Nicole Balestro, por sua vez, comentou que “artistas que cobram cachê com base em ouvintes mensais não têm noção nenhuma de como a máquina funciona”, sintetizando uma crítica que ecoa entre empresários e produtores que lidam diretamente com a operação dos eventos.


[Opinião] A real conta por trás do cachê

Como jornalista que acompanha essa cena de perto, me parece urgente refletir sobre quanto o artista realmente embolsa após o pagamento do cachê. O que vai para a estrutura do show, segurança, DJ, produtor, técnico? Se a distribuição for justa, tudo bem. Mas o que acontece quando o cachê está inflacionado e a demanda não acompanha?

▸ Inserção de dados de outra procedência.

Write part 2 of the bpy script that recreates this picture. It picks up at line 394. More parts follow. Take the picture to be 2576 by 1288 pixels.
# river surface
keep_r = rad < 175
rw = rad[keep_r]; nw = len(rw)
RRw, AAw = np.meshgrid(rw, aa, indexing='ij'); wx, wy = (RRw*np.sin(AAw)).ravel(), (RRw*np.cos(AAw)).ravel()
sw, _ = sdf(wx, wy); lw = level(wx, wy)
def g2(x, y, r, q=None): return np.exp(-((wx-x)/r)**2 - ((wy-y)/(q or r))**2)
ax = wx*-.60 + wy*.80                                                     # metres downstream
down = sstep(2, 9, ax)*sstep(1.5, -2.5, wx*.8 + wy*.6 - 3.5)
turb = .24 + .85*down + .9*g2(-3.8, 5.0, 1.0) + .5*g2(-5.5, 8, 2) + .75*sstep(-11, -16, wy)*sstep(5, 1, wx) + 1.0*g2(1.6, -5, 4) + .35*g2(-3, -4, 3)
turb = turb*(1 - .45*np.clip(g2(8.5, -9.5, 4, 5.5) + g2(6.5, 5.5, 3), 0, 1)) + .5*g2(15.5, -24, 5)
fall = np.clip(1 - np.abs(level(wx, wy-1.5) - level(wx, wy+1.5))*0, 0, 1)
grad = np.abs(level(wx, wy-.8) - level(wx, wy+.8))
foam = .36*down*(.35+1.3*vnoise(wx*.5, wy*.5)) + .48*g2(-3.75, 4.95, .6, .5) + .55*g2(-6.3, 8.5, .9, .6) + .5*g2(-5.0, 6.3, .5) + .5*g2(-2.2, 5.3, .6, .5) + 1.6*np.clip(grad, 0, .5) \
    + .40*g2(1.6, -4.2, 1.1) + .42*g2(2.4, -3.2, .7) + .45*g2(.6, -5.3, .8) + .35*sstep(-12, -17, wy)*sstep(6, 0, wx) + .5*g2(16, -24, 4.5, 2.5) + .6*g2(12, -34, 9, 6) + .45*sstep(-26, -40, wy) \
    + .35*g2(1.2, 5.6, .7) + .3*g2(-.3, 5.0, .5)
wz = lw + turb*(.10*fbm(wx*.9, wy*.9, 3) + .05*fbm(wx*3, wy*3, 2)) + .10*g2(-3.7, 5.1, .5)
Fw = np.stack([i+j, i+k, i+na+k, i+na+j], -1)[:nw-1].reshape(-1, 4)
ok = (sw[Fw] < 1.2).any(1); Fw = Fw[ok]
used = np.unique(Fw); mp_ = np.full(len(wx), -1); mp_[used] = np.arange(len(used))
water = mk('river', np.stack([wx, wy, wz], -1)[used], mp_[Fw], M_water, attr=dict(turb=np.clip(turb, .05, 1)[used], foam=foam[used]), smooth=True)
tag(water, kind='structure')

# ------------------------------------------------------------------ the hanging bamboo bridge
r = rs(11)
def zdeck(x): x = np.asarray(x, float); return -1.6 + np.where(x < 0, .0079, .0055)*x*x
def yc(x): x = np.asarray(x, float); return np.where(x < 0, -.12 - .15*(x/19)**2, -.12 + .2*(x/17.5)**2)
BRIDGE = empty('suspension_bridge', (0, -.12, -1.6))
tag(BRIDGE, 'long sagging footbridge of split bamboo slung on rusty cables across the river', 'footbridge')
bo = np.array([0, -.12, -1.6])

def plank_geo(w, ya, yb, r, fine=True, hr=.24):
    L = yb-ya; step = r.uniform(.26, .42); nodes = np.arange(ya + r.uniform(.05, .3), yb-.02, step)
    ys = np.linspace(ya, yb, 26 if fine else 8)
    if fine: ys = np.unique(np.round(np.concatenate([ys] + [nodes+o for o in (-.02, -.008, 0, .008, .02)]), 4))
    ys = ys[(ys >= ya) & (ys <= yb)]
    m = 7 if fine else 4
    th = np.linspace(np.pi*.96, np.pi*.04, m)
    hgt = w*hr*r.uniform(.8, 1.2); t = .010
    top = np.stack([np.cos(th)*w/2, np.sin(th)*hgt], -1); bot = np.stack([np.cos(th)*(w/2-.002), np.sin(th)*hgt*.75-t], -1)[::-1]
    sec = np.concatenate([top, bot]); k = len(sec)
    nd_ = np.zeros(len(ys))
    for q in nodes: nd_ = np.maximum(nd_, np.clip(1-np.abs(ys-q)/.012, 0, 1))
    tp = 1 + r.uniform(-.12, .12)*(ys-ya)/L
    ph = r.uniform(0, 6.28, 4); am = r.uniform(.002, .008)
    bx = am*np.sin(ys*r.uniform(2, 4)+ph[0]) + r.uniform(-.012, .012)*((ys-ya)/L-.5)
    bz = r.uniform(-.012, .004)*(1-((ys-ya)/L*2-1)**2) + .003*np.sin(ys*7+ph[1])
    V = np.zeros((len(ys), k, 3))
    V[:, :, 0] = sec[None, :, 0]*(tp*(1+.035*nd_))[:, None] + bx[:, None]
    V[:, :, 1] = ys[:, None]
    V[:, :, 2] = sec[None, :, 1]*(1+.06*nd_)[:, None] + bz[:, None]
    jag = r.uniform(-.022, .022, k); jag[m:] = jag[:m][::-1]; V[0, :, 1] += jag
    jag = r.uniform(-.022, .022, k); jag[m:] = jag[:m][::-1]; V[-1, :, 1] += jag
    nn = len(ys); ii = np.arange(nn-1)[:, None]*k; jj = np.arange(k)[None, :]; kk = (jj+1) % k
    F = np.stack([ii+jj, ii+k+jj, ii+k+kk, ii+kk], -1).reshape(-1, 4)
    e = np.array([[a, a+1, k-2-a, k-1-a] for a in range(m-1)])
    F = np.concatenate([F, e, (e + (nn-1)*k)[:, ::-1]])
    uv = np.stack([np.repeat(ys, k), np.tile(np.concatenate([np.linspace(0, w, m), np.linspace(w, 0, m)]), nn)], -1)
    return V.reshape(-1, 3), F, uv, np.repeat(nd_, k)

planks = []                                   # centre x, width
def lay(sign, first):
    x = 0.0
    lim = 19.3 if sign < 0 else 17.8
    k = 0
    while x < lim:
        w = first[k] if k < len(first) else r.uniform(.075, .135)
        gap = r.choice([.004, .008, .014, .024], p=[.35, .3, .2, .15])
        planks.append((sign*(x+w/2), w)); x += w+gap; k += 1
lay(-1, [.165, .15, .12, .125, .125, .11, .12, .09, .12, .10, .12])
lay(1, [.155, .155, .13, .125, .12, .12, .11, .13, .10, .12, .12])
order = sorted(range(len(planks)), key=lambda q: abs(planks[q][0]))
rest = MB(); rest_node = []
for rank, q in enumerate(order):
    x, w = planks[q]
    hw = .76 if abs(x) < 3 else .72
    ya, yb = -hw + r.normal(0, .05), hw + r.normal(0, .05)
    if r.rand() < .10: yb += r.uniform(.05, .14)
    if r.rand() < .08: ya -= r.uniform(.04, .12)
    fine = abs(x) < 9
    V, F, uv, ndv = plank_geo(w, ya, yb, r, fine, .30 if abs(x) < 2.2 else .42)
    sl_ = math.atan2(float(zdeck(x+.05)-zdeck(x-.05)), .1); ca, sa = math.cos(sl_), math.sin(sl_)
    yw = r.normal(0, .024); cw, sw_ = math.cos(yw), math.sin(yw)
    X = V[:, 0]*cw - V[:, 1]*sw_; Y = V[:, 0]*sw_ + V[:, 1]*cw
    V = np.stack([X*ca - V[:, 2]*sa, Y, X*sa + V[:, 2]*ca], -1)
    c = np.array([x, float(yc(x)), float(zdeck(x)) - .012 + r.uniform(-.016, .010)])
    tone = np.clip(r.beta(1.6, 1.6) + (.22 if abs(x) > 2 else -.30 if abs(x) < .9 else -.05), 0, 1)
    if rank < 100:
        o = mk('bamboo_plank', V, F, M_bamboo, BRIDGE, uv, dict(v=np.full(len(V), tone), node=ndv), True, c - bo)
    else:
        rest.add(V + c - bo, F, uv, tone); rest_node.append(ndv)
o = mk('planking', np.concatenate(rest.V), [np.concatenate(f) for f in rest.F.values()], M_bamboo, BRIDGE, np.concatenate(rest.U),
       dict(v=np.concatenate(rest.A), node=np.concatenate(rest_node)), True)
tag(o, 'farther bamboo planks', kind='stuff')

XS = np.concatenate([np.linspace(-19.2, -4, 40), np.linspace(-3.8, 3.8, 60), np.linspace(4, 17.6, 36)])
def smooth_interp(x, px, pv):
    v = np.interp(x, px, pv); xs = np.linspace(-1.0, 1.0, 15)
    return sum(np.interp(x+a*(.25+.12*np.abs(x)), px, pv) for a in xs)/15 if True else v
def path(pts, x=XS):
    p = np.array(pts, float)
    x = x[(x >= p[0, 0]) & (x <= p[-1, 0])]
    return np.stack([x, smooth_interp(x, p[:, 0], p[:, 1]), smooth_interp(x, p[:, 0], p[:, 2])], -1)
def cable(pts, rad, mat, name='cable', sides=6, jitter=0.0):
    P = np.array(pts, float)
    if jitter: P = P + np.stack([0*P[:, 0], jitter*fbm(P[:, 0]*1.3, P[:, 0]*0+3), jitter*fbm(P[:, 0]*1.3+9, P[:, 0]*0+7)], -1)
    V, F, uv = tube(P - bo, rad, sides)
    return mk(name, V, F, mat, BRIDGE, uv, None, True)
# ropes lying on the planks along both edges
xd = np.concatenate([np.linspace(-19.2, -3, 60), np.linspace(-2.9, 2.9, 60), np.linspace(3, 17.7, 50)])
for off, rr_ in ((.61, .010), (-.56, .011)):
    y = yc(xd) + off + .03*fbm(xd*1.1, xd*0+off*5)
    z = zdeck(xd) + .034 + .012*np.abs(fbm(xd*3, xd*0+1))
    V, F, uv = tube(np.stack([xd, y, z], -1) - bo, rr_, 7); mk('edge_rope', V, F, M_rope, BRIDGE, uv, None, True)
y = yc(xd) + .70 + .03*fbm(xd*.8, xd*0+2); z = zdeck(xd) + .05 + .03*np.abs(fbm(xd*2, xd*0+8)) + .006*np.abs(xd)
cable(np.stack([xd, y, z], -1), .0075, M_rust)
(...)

O mercado já está reagindo. Line-ups mais enxutos, queda nos shows solos, redução de até 30% nos cachês. A conta não fecha mais como antes, e o próprio público está mudando seu comportamento: menos balada, mais evento diurno — tendência que festivais como o Rap in Cena já identificaram e incorporaram ao seu formato, encerrando atividades antes da meia-noite.

A lógica do “menos é mais” pode até fazer sentido para o bolso de quem está no topo, mas sufoca a base. Hoje, para alguns artistas, três shows a R$ 500 mil compensam mais do que 15 shows a R$ 100 mil. Mas será que essa lógica é sustentável? Será que ela alimenta o ecossistema ou o esgota?

Keni levanta um ponto crucial ao afirmar que muitos artistas não sustentam a demanda que seus próprios cachês sugerem. E é exatamente essa realidade que está forçando o mercado a se reorganizar — ou implodir.


Conclusão: ou o mercado se adapta, ou será adaptado à força

A fala de Keni Martins gerou grande repercussão entre empresários, produtores e artistas do rap nacional. Mais do que uma crítica, ela propõe uma autocrítica coletiva: da parte dos artistas, dos contratantes, das marcas e de quem constrói essa cultura todos os dias.

E é justamente nesse ponto que acredito que precisamos refletir com urgência: se os cachês continuam subindo e os ingressos seguem inacessíveis, os festivais vão afastar quem sempre sustentou essa cena. O rap nasceu nas ruas e precisa continuar com os pés no chão — não nos camarotes, nem nas métricas de streaming. É hora de “voltar pra base” e entender que a elitização da cena não é o caminho para a sustentabilidade do rap no Brasil.